Uma história dentro da história
Certo dia (sempre existe um “certo dia” nas histórias instigantes, momento crucial em que o herói é desafiado a superar novas dificuldades), determinado aluno fez ao professor uma pergunta que mais parecia uma flechada:
– Como o senhor sempre consegue encontrar uma história certa, para a pessoa, no momento certo? Todos na cidade dizem que o senhor nunca errou ao contar uma história que faz o outro refletir sobre seus problemas. Como isso é possível?
Como não podia deixar de ser, o professor, para responder àquela pergunta, contou-lhe uma história!

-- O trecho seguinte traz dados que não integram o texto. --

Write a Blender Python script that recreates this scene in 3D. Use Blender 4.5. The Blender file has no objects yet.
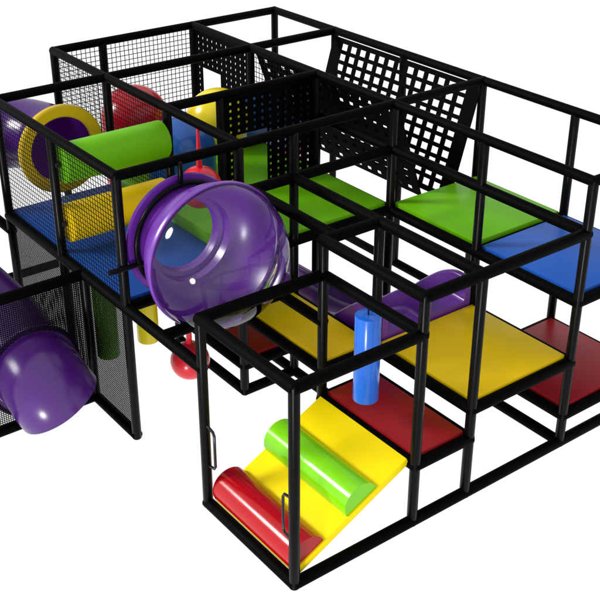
import bpy, bmesh, math
from mathutils import Vector, Matrix, Quaternion

# ------------------------------------------------------------------ camera
C = bpy.context.scene
CAM = dict(loc=(-5.045, -5.110, 6.024), az=52.76, el=-27.58, roll=0.08, f=1094.1, cx=300.9, cy=274.8)
def setup_camera():
    az, el, ro = (math.radians(CAM[k]) for k in ('az', 'el', 'roll'))
    fw = Vector((math.cos(el)*math.cos(az), math.cos(el)*math.sin(az), math.sin(el)))
    r = fw.cross(Vector((0, 0, 1))).normalized(); u = r.cross(fw)
    r2 = r*math.cos(ro) + u*math.sin(ro); u2 = -r*math.sin(ro) + u*math.cos(ro)
    cam = bpy.data.cameras.new('camera'); o = bpy.data.objects.new('camera', cam)
    C.collection.objects.link(o); C.camera = o
    m = Matrix((r2, u2, -fw)).transposed().to_4x4(); m.translation = Vector(CAM['loc'])
    o.matrix_world = m
    cam.sensor_width = 36; cam.lens = CAM['f']/600*36
    cam.shift_x = -(CAM['cx']-300)/600; cam.shift_y = (CAM['cy']-300)/600
    cam.clip_start = .05; cam.clip_end = 400
setup_camera()

# ------------------------------------------------------------------ world and lamps (high-key white studio)
w = bpy.data.worlds.new('World'); C.world = w; w.use_nodes = True
bg = w.node_tree.nodes['Background']; bg.inputs[1].default_value = 1
_t = w.node_tree.nodes.new('ShaderNodeTexCoord'); _s = w.node_tree.nodes.new('ShaderNodeSeparateXYZ')
_r = w.node_tree.nodes.new('ShaderNodeMapRange')    # white cove below the horizon, dim studio above it
_r.inputs['From Min'].default_value = -.02; _r.inputs['From Max'].default_value = .25
_r.inputs['To Min'].default_value = 1.04; _r.inputs['To Max'].default_value = .88
w.node_tree.links.new(_t.outputs['Generated'], _s.inputs[0]); w.node_tree.links.new(_s.outputs['Z'], _r.inputs['Value'])
w.node_tree.links.new(_r.outputs['Result'], bg.inputs[0])
def sun(name, frm, strength, ang, col):
    l = bpy.data.lights.new(name, 'SUN'); l.energy = strength; l.angle = math.radians(ang); l.color = col
    o = bpy.data.objects.new(name, l); C.collection.objects.link(o)
    o.rotation_euler = Vector(frm).to_track_quat('Z', 'Y').to_euler(); o.location = Vector(frm)*12
sun('key_lamp', (-.70, .54, .47), 3.3, 14, (1, .98, .95))
sun('front_lamp', (-.78, -.55, -.29), 1.5, 8, (1, 1, 1))
C.view_settings.view_transform = 'Standard'; C.view_settings.look = 'None'
C.view_settings.exposure = 0; C.view_settings.gamma = 1
C.render.resolution_x = C.render.resolution_y = 1024

# ------------------------------------------------------------------ materials
def mat(name, col, rough=.45, spec=.3, noise=0, bump=0, nscale=6, coat=0, bscale=220):
    m = bpy.data.materials.new(name); m.use_nodes = True
    nt = m.node_tree; b = nt.nodes['Principled BSDF']
    b.inputs['Base Color'].default_value = (*col, 1); b.inputs['Roughness'].default_value = rough
    b.inputs['Specular IOR Level'].default_value = spec; b.inputs['Coat Weight'].default_value = coat
    b.inputs['Coat Roughness'].default_value = .08
    tc = nt.nodes.new('ShaderNodeTexCoord')
    if noise:
        n = nt.nodes.new('ShaderNodeTexNoise'); n.inputs['Scale'].default_value = nscale; n.inputs['Detail'].default_value = 5
        nt.links.new(tc.outputs['Object'], n.inputs['Vector'])
        mx = nt.nodes.new('ShaderNodeMix'); mx.data_type = 'RGBA'
        mx.inputs['A'].default_value = (*[c*(1-noise) for c in col], 1)
        mx.inputs['B'].default_value = (*[min(1, c*(1+noise)) for c in col], 1)
        nt.links.new(n.outputs['Fac'], mx.inputs['Factor']); nt.links.new(mx.outputs['Result'], b.inputs['Base Color'])
        mr = nt.nodes.new('ShaderNodeMapRange'); mr.inputs['To Min'].default_value = max(.03, rough-.06); mr.inputs['To Max'].default_value = rough+.06
        nt.links.new(n.outputs['Fac'], mr.inputs['Value']); nt.links.new(mr.outputs['Result'], b.inputs['Roughness'])
    if bump:
        n2 = nt.nodes.new('ShaderNodeTexNoise'); n2.inputs['Scale'].default_value = bscale; n2.inputs['Detail'].default_value = 2
        nt.links.new(tc.outputs['Object'], n2.inputs['Vector'])
        bp = nt.nodes.new('ShaderNodeBump'); bp.inputs['Strength'].default_value = bump; bp.inputs['Distance'].default_value = .002
        nt.links.new(n2.outputs['Fac'], bp.inputs['Height']); nt.links.new(bp.outputs['Normal'], b.inputs['Normal'])
    return m
YEL = (.84, .56, .001); GRN = (.125, .41, .003); BLU = (.010, .080, .38); RED = (.29, .009, .014); PUR = (.066, .009, .17)
V = dict(
    yellow=mat('yellow_vinyl', YEL, .38, .14, .05, .2), green=mat('green_vinyl', GRN, .38, .14, .05, .2),
    blue=mat('blue_vinyl', BLU, .38, .14, .05, .2), red=mat('red_vinyl', RED, .38, .14, .05, .2),
    black=mat('black_foam_sleeve', (.0025, .0025, .0027), .26, .09, .15, .1, 12), beam=mat('black_padded_beam', (.0008, .0008, .0008), .6, .03),
    net=mat('black_netting', (.004, .004, .004), .7, .05), panel=mat('black_plastic', (.0012, .0012, .0012), .6, .02),
    steel=mat('black_steel', (.004, .004, .005), .2, .5),
    ppur=mat('purple_plastic', PUR, .24, .6, .05, 0, 3), pyel=mat('yellow_plastic', (.75, .6, .004), .22, .45, .04, 0, 3),
    pblu=mat('blue_plastic', (.014, .10, .40), .22, .45, .05, 0, 3), pred=mat('red_plastic', (.46, .004, .016), .22, .45, .05, 0, 3),
    pbub=mat('bubble_purple_plastic', (.12, .018, .29), .3, .9, .05, 0, 3),
    pring=mat('yellow_ring_plastic', (.55, .38, .004), .3, .35, .05, 0, 3),
    rrol=mat('red_roll_vinyl', (.36, .002, .006), .16, .4, .04, .1), grol=mat('green_roll_vinyl', (.17, .55, .004), .16, .4, .04, .1),
    bag=mat('blue_bag_vinyl', (.016, .125, .58), .2, .4, .05, .1), rball=mat('red_ball_vinyl', (.62, .016, .03), .24, .4, .05, .1),
    floor=mat('white_floor', (.9, .9, .9), .7, .1, .01),
)
def dome_mat():
    m = bpy.data.materials.new('clear_plastic'); m.use_nodes = True; nt = m.node_tree; nt.nodes.clear()
    out = nt.nodes.new('ShaderNodeOutputMaterial'); mx = nt.nodes.new('ShaderNodeMixShader')
    tr = nt.nodes.new('ShaderNodeBsdfTransparent'); tr.inputs[0].default_value = (.95, .95, .97, 1)
    gl = nt.nodes.new('ShaderNodeBsdfGlossy'); gl.inputs['Roughness'].default_value = .055
    lw = nt.nodes.new('ShaderNodeFresnel'); lw.inputs[0].default_value = 1.33
    nt.links.new(lw.outputs[0], mx.inputs[0]); nt.links.new(tr.outputs[0], mx.inputs[1]); nt.links.new(gl.outputs[0], mx.inputs[2])
    nt.links.new(mx.outputs[0], out.inputs[0]); return m
V['clear'] = dome_mat()
def thin_shell(name, base, amt):
    m = V[base].copy(); m.name = name; nt = m.node_tree; b = nt.nodes['Principled BSDF']; out = nt.nodes['Material Output']
    tr = nt.nodes.new('ShaderNodeBsdfTranslucent'); tr.inputs[0].default_value = (.50, .13, .72, 1); mx = nt.nodes.new('ShaderNodeMixShader'); mx.inputs[0].default_value = amt
    nt.links.new(b.outputs[0], mx.inputs[1]); nt.links.new(tr.outputs[0], mx.inputs[2]); nt.links.new(mx.outputs[0], out.inputs[0]); return m
V['ptub'] = thin_shell('thin_purple_plastic', 'ppur', .3)

# ------------------------------------------------------------------ helpers
M = 1.2192; U = .3048
def W(x, y, z): return Vector((x*M, y*M, z*U))
def obj(name, bm, m, parent=None, smooth=True, label=None, cat=None, group=None, kind=None, origin=None):
    bmesh.ops.recalc_face_normals(bm, faces=bm.faces[:])
    base = Vector((0, 0, 0))
    if parent is None:
        if origin is not None: base = Vector(origin)
        elif bm.verts:
            xs = [v.co.x for v in bm.verts]; ys = [v.co.y for v in bm.verts]; zs = [v.co.z for v in bm.verts]
            base = Vector(((min(xs)+max(xs))/2, (min(ys)+max(ys))/2, min(zs)))
    else: base = parent.matrix_basis.translation if parent.parent is None else parent.parent.matrix_basis.translation + parent.matrix_basis.translation
    for v in bm.verts: v.co -= base
    me = bpy.data.meshes.new(name); bm.to_mesh(me); bm.free()
    if smooth:
        for p in me.polygons: p.use_smooth = True
        try: me.set_sharp_from_angle(angle=math.radians(38))
        except Exception: pass
    me.materials.append(V[m] if isinstance(m, str) else m)
    o = bpy.data.objects.new(name, me); C.collection.objects.link(o)
    if parent is not None: o.parent = parent
    else: o.location = base
    tag(o, label, cat, group, kind); return o
def tag(o, label=None, cat=None, group=None, kind=None):
    if label: o['label'] = label
    if cat: o['category'] = cat
    if group: o['group'] = group
    if kind: o['kind'] = kind
def thing(name, loc, label, cat, group=None):
    o = bpy.data.objects.new(name, None); C.collection.objects.link(o); o.location = loc; o.empty_display_size = .1
    tag(o, label, cat, group); return o
def NB(): return bmesh.new()
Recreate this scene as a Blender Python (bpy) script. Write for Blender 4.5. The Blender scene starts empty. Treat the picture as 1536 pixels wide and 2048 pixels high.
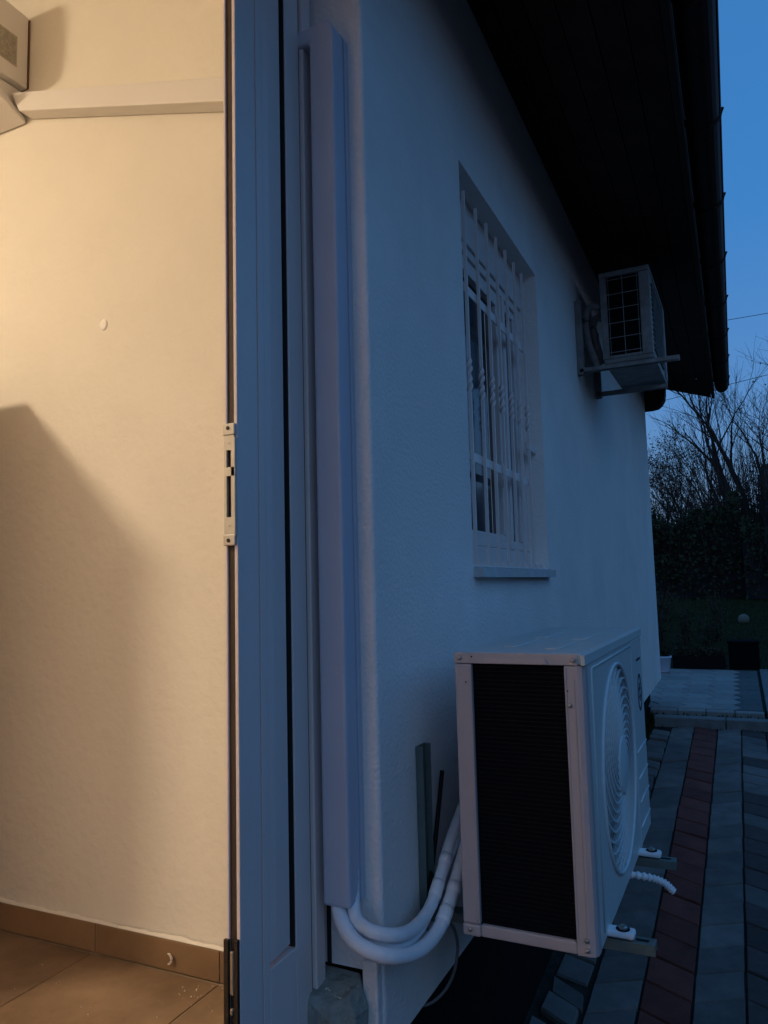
import bpy, bmesh, math, random
from mathutils import Vector, Matrix
random.seed(7)
PI = math.pi
S = bpy.context.scene
COL = S.collection

# ------------------------------------------------------------------ camera
# origin = camera, +Y along the house front, +X away from the house, +Z up (metres)
cam_d = bpy.data.cameras.new('camera')
cam_d.sensor_fit = 'VERTICAL'
cam_d.sensor_height = 34.6
cam_d.sensor_width = 26.0
cam_d.lens = 34.6 * 1500.0 / 2048.0
cam_d.clip_start = 0.02
cam_d.clip_end = 600.0
cam = bpy.data.objects.new('camera', cam_d)
COL.objects.link(cam)
R = Matrix(((0.9059734682754941, 0.06429728449614534, 0.41842315183193195),
            (0.42257700486497907, -0.07825500090092205, -0.9029423180875621),
            (-0.02531303498626697, 0.99485778583696, -0.09806750847944282)))
cam.matrix_world = R.to_4x4()
S.camera = cam

# ------------------------------------------------------------------ dusk sky and light
W = bpy.data.worlds.new('World')
S.world = W
W.use_nodes = True
nt = W.node_tree
for n in list(nt.nodes):
    nt.nodes.remove(n)
out = nt.nodes.new('ShaderNodeOutputWorld')
bg = nt.nodes.new('ShaderNodeBackground')
sky = nt.nodes.new('ShaderNodeTexSky')
sky.sky_type = 'NISHITA'
sky.sun_disc = False
sky.sun_elevation = math.radians(1.0)
sky.sun_rotation = math.radians(215.0)
sky.altitude = 100.0
sky.air_density = 1.0
sky.dust_density = 1.0
sky.ozone_density = 4.0
tint = nt.nodes.new('ShaderNodeMix')
tint.data_type = 'RGBA'
tint.blend_type = 'MULTIPLY'
tint.inputs[0].default_value = 1.0
tint.inputs[7].default_value = (0.76, 0.93, 0.90, 1.0)      # camera's indoor white balance
nt.links.new(sky.outputs[0], tint.inputs[6])
# thin even twilight cloud veil over the whole sky: slightly paler towards the horizon all round
tcw = nt.nodes.new('ShaderNodeTexCoord'); sepw = nt.nodes.new('ShaderNodeSeparateXYZ')
nt.links.new(tcw.outputs['Generated'], sepw.inputs[0])
mrw = nt.nodes.new('ShaderNodeMapRange'); mrw.inputs[1].default_value = 0.02; mrw.inputs[2].default_value = 0.42
nt.links.new(sepw.outputs[2], mrw.inputs[0])
veil = nt.nodes.new('ShaderNodeMix'); veil.data_type = 'RGBA'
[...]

A história contada dentro de uma história que se está contando é técnica ancestral das mil e uma histórias que em todos os tempos e lugares compõem os ensinamentos que transcendem as paredes e muros das escolas.
Aliás, deveríamos abrir mais portas e janelas em nossas escolas (e mesmo em nossas universidades!) para que por elas entrassem as inúmeras histórias que circulam mundo afora. Aprenderíamos bastante!
Ao contar mais uma história, o mestre já está respondendo. Atacar os problemas de modo abrupto, de modo precipitado, dificilmente traz bons resultados. O melhor é (assim nos ensina o contador de histórias) concentrar nossa atenção numa alegoria, numa metáfora, numa narrativa que, inventada, nos fará reinventar o real.
E lá vem a outra história:
– Há alguns anos, na nossa capital Varsóvia, existia um jovem apaixonado pela arte do arco e flecha. Ele convenceu os pais a lhe pagarem um curso de arqueiro numa renomada escola da cidade.
Nessa história contada dentro da história, o exímio arqueiro em que se transformou aquele jovem conhece um menino franzino (mas esperto) que conseguira realizar algo espetacular:
Ele viu um cercado de madeira comprido e todo pintado com mais de cem alvos, e o mais incrível: todos os alvos tinham marcas de flechadas bem no centro, na pontuação máxima.
O autor daquela proeza, o menino, tinha sua própria técnica, paradoxal. Ele primeiro atirava cem flechas, e depois pintava os alvos em volta.
Quem pinta histórias em volta dos problemas sempre acerta no alvo!